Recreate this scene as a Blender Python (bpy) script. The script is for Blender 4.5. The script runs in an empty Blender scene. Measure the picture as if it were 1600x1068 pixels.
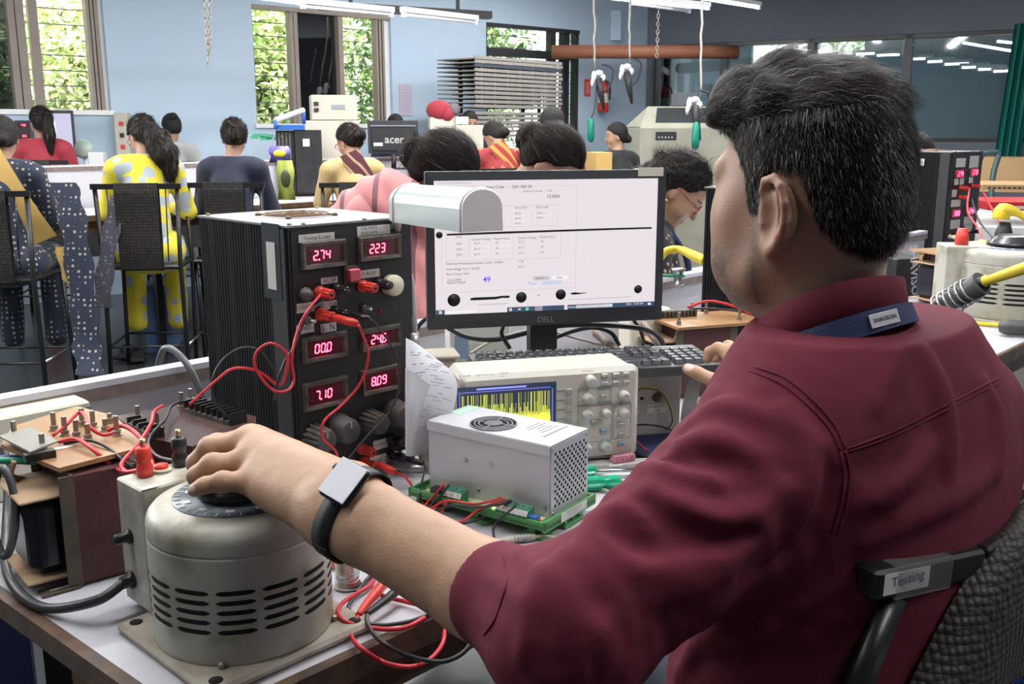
import bpy, math, random
import numpy as np
from mathutils import Vector, Matrix
rnd = random.Random(7)
SC = bpy.context.scene
COL = SC.collection
# ---------------------------------------------------------------- camera, world, lights, exposure
FOC = 1550.0; PITCH = math.atan(334/1550.0); EYE = Vector((0, 0, 1.42))
cam = bpy.data.objects.new('camera', bpy.data.cameras.new('camera')); COL.objects.link(cam)
cam.location = EYE; cam.rotation_euler = (math.pi/2-PITCH, 0, 0)
cam.data.sensor_width = 36; cam.data.sensor_fit = 'HORIZONTAL'; cam.data.lens = 36*FOC/1600
cam.data.clip_start = .02; cam.data.clip_end = 200
SC.camera = cam
SC.view_settings.view_transform = 'Standard'; SC.view_settings.look = 'None'
SC.view_settings.gamma = 1; SC.view_settings.use_curve_mapping = False
SC.view_settings.exposure = 1.17
w = bpy.data.worlds.new('world'); SC.world = w; w.use_nodes = True
bg = w.node_tree.nodes['Background']; bg.inputs[0].default_value = (.93, .97, 1, 1); bg.inputs[1].default_value = 4.0
def area(name, loc, aim, size, sizey, power, col=(1, 1, 1)):
    l = bpy.data.lights.new(name, 'AREA'); l.shape = 'RECTANGLE'; l.size = size; l.size_y = sizey
    l.energy = power; l.color = col
    o = bpy.data.objects.new(name, l); COL.objects.link(o); o.location = loc
    o.rotation_euler = (Vector(aim)-Vector(loc)).to_track_quat('-Z', 'Y').to_euler()
    return o
for i, (x, y, L, P) in enumerate(((-1.1, .9, 2.4, 20), (.6, 2.1, 2.4, 24), (-1.6, 3.4, 3, 46), (1.2, 4.4, 3, 46), (-1.2, 6.0, 3.4, 60), (1.2, 7.4, 3.4, 60), (3.2, 6.2, 3.0, 40), (.2, 9.6, 3.0, 40), (2.1, .9, 2.4, 28))):
    l = area('ceiling_tube_row', (x, y, 3.12), (x, y, 0), L, .12, P*.8); l.rotation_euler.z = math.radians(46)
area('window_daylight', (-5.2, 4.2, 2.3), (0, 3.2, .8), 3.5, 1.8, 110, (1, .98, .94))  # unseen area lamp just inside the left wall, which has no window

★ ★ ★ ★

Aim of the task: Reproduce the whole listing exactly, but not the images in it.

Solution to this problem:
Recreate this scene as a Blender Python (bpy) script. The script is for Blender 4.5. The script runs in an empty Blender scene. Measure the picture as if it were 1600x1068 pixels.
import bpy, math, random
import numpy as np
from mathutils import Vector, Matrix
rnd = random.Random(7)
SC = bpy.context.scene
COL = SC.collection
# ---------------------------------------------------------------- camera, world, lights, exposure
FOC = 1550.0; PITCH = math.atan(334/1550.0); EYE = Vector((0, 0, 1.42))
cam = bpy.data.objects.new('camera', bpy.data.cameras.new('camera')); COL.objects.link(cam)
cam.location = EYE; cam.rotation_euler = (math.pi/2-PITCH, 0, 0)
cam.data.sensor_width = 36; cam.data.sensor_fit = 'HORIZONTAL'; cam.data.lens = 36*FOC/1600
cam.data.clip_start = .02; cam.data.clip_end = 200
SC.camera = cam
SC.view_settings.view_transform = 'Standard'; SC.view_settings.look = 'None'
SC.view_settings.gamma = 1; SC.view_settings.use_curve_mapping = False
SC.view_settings.exposure = 1.17
w = bpy.data.worlds.new('world'); SC.world = w; w.use_nodes = True
bg = w.node_tree.nodes['Background']; bg.inputs[0].default_value = (.93, .97, 1, 1); bg.inputs[1].default_value = 4.0
def area(name, loc, aim, size, sizey, power, col=(1, 1, 1)):
    l = bpy.data.lights.new(name, 'AREA'); l.shape = 'RECTANGLE'; l.size = size; l.size_y = sizey
    l.energy = power; l.color = col
    o = bpy.data.objects.new(name, l); COL.objects.link(o); o.location = loc
    o.rotation_euler = (Vector(aim)-Vector(loc)).to_track_quat('-Z', 'Y').to_euler()
    return o
for i, (x, y, L, P) in enumerate(((-1.1, .9, 2.4, 20), (.6, 2.1, 2.4, 24), (-1.6, 3.4, 3, 46), (1.2, 4.4, 3, 46), (-1.2, 6.0, 3.4, 60), (1.2, 7.4, 3.4, 60), (3.2, 6.2, 3.0, 40), (.2, 9.6, 3.0, 40), (2.1, .9, 2.4, 28))):
    l = area('ceiling_tube_row', (x, y, 3.12), (x, y, 0), L, .12, P*.8); l.rotation_euler.z = math.radians(46)
area('window_daylight', (-5.2, 4.2, 2.3), (0, 3.2, .8), 3.5, 1.8, 110, (1, .98, .94))  # unseen area lamp just inside the left wall, which has no window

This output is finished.